### TASK DESCRIPTION
Leave the pictures out, and retype all of the material exactly as written.

────────────────

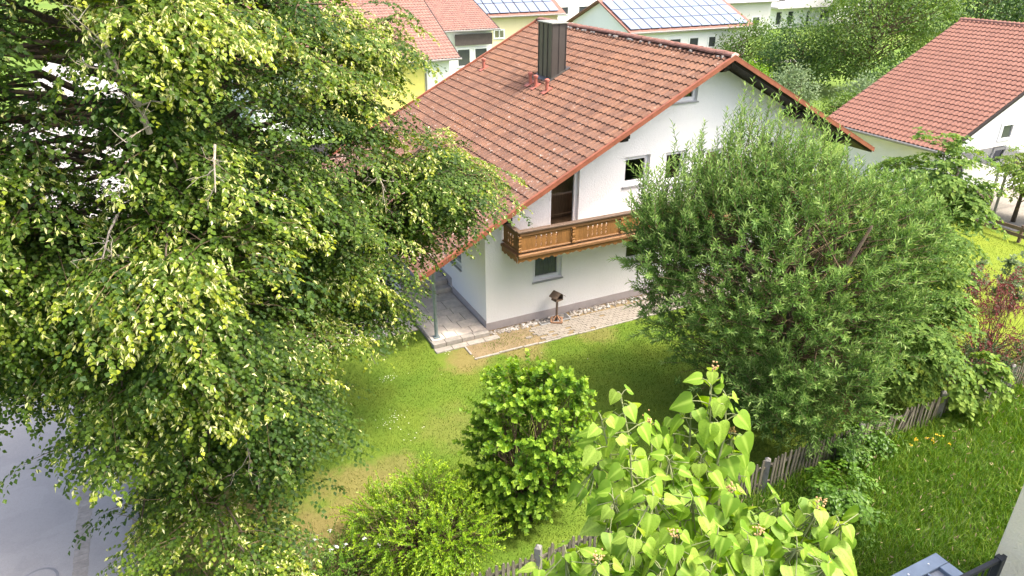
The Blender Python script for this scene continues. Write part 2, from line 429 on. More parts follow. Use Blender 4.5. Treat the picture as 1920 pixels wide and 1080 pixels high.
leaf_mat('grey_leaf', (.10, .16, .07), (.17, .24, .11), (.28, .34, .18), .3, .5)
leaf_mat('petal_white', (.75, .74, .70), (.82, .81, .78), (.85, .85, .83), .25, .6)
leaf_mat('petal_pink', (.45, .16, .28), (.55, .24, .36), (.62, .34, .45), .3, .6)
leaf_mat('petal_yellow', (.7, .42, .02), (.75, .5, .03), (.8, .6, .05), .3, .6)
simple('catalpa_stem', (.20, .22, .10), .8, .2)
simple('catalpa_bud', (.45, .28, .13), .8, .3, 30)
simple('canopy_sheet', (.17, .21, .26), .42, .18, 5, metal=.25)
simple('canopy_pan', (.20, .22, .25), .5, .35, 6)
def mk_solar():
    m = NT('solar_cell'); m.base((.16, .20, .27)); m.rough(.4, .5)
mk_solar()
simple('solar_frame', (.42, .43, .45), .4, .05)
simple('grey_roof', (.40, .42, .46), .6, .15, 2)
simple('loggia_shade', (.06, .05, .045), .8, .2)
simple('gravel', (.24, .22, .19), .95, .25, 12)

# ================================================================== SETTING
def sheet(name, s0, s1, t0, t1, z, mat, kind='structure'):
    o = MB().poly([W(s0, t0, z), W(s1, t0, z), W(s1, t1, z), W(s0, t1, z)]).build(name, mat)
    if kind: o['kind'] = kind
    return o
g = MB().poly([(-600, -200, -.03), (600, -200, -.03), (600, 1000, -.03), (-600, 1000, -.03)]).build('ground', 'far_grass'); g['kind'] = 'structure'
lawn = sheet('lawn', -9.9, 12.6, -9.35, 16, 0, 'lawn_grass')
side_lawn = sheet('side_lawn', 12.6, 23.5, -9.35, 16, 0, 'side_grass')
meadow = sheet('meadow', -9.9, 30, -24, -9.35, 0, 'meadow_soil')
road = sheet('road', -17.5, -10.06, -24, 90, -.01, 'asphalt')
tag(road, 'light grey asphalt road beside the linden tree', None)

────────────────

### FINISHED EXERCISE
The Blender Python script for this scene continues. Write part 2, from line 429 on. More parts follow. Use Blender 4.5. Treat the picture as 1920 pixels wide and 1080 pixels high.
leaf_mat('grey_leaf', (.10, .16, .07), (.17, .24, .11), (.28, .34, .18), .3, .5)
leaf_mat('petal_white', (.75, .74, .70), (.82, .81, .78), (.85, .85, .83), .25, .6)
leaf_mat('petal_pink', (.45, .16, .28), (.55, .24, .36), (.62, .34, .45), .3, .6)
leaf_mat('petal_yellow', (.7, .42, .02), (.75, .5, .03), (.8, .6, .05), .3, .6)
simple('catalpa_stem', (.20, .22, .10), .8, .2)
simple('catalpa_bud', (.45, .28, .13), .8, .3, 30)
simple('canopy_sheet', (.17, .21, .26), .42, .18, 5, metal=.25)
simple('canopy_pan', (.20, .22, .25), .5, .35, 6)
def mk_solar():
    m = NT('solar_cell'); m.base((.16, .20, .27)); m.rough(.4, .5)
mk_solar()
simple('solar_frame', (.42, .43, .45), .4, .05)
simple('grey_roof', (.40, .42, .46), .6, .15, 2)
simple('loggia_shade', (.06, .05, .045), .8, .2)
simple('gravel', (.24, .22, .19), .95, .25, 12)

# ================================================================== SETTING
def sheet(name, s0, s1, t0, t1, z, mat, kind='structure'):
    o = MB().poly([W(s0, t0, z), W(s1, t0, z), W(s1, t1, z), W(s0, t1, z)]).build(name, mat)
    if kind: o['kind'] = kind
    return o
g = MB().poly([(-600, -200, -.03), (600, -200, -.03), (600, 1000, -.03), (-600, 1000, -.03)]).build('ground', 'far_grass'); g['kind'] = 'structure'
lawn = sheet('lawn', -9.9, 12.6, -9.35, 16, 0, 'lawn_grass')
side_lawn = sheet('side_lawn', 12.6, 23.5, -9.35, 16, 0, 'side_grass')
meadow = sheet('meadow', -9.9, 30, -24, -9.35, 0, 'meadow_soil')
road = sheet('road', -17.5, -10.06, -24, 90, -.01, 'asphalt')
tag(road, 'light grey asphalt road beside the linden tree', None)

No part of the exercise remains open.